An Applicant’s Bill of Rights, Part 2

Applicants are not stupid. They realize that 90% of companies treat applicants worse than most people treat their pet dog. Because applicants know the rules and where the power resides, they generally accept the indifferent treatment that recruiting functions offer. But what if you were to become one of the few firms that instead decided to treat applicants with some degree of courtesy? For example, if you offered them a “bill of rights” guaranteeing some degree of responsiveness and respect, wouldn’t applicants (after they got over the initial shock and disbelief) tell everyone about how your company is different? If you were the first to offer an applicant’s Bill of Rights (and assuming that you back it up with actions), your firm might just find itself with a boatload of applicants who believe that the way a company treats them directly reflects the way they treat their employees. Try it and you’ll find that the buzz will be amazing! Applicants are volunteers. They are volunteering their time when they participate in your selection process. Smart companies realize that fact upfront and thus, they treat them like volunteers throughout every step of the hiring process. Additional Applicant’s Rights In addition to the potential elements of an applicants Bill of Rights that I provided last week, this part includes:

  • More examples of rights for possible inclusion in your own applicant’s Bill of Rights
  • A list of applicant responsibilities and your expectations for any applicant
  • A sample version of an applicant’s Bill of Rights

The listing of applicant promises and rights are categorized according to the different elements in the recruitment process. 6. Your Corporate Career Website We promise, wherever possible…

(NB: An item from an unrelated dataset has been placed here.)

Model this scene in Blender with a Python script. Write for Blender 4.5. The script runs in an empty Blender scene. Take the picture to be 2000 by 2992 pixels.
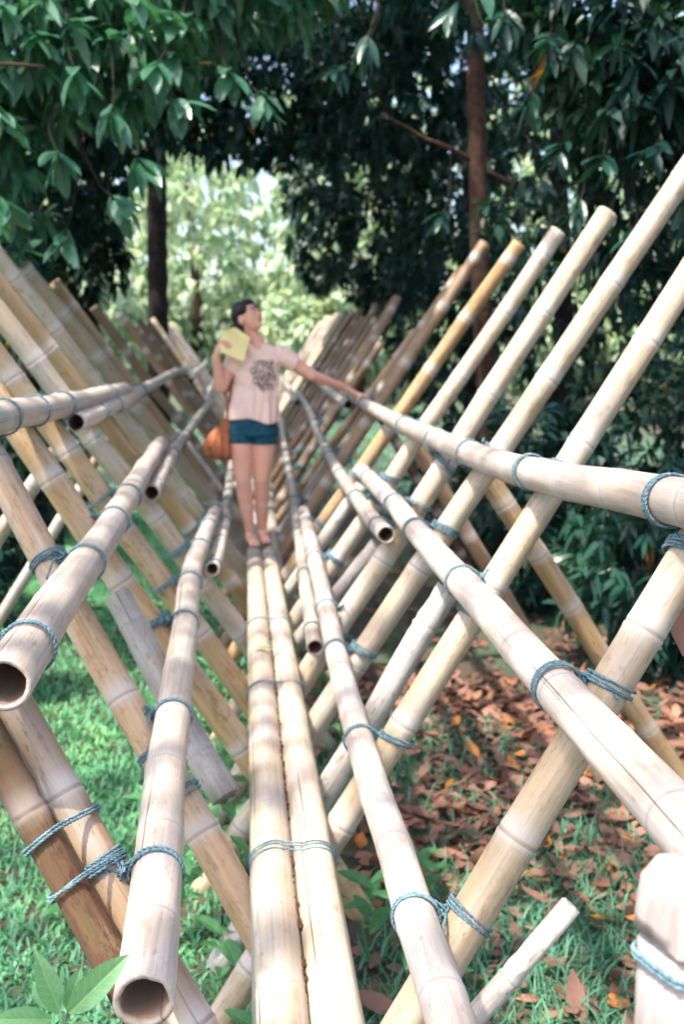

  • To operate a corporate career site that doesn’t waste an applicant’s time by being cumbersome and by asking for unnecessary information. We will make the process of filling out an application or submitting a resume simple and “applicant friendly.”
  • To make relevant jobs easy to find, especially for those who are unfamiliar with the unique or unusual job titles that our organization utilizes.
  • To immediately remove already filled jobs and never to post “ghost jobs” (where no real job exists).
  • To, on request, proactively send out relevant job openings to applicants via email, so that they do not have to visit our web site to search for relevant openings
  • To provide applicants with easy to find and complete “applicant focused” information so that you can make an informed decision about whether you want to invest your time in applying for a job.
  • To provide selected finalists for a position to electronically schedule their own interview time.
  • To provide applicants with periodic feedback on their status and what remains in the selection process.
  • To provide, wherever feasible, a chance for applicants to utilize the website in order to self assess their interests, cultural fit, and skill levels, so that they don’t waste their time applying for jobs that don’t fit their interests and the needs of the corporation.
  • To make sure that there are sufficient resources to ensure that not a single application that is submitted to the corporate website will ever go unscreened or “unread.”

7. Legal Issues, Ethical Issues and Due Process Protections Some organizations might be reluctant to over-promise in this area, but if you have the courage and you want to differentiate yourself, here are some elements to consider. We promise, wherever possible…

  • Not to intentionally deceive, hide negative information about the firm, or in anyway mislead the applicant.
  • To acknowledge the candidate’s right to privacy and ensure that any information provided is not utilized outside the selection process.
  • To maintain confidentiality and keep candidates’ candidacy a secret from their current employer as long as possible, in order not to negatively impact their current employment situation.
  • To ensure that we meet both the spirit and the letter of the laws on discrimination that protect applicant rights, we will design and maintain a process that provides protected and diverse individuals with equal opportunity
  • To provide reasonable access whenever possible at all phases of the selection process for people with disabilities and special needs, including readers, Braille materials, and signers where appropriate.
  • To provide applicants with access to the necessary corporate policies relating to hiring, so that they understand the “rules of engagement.”
  • Not to require any processes or tests that are not directly related to the job. We also accept the responsibility to periodically update and improve the selection process (as a result of feedback) to ensure that the process provides applicants with the best opportunity to present their qualifications.
  • In order to ensure that we continually improve the recruiting process, to survey at least a sample of our applicants to get feedback on how well they are treated according to this Bill of Rights.
  • To provide rejected applicants for exempt jobs with a process that allows them a “second level of review” if they deem the process to be dramatically unfair or if they feel they faced discrimination.
  • To provide finalists for exempt jobs with a reasonable opportunity to find out what they must improve on in order to have a realistic chance if they reapply. We also understand our responsibility to be clear and honest if the applicant has no realistic chance of getting a job in the immediate future.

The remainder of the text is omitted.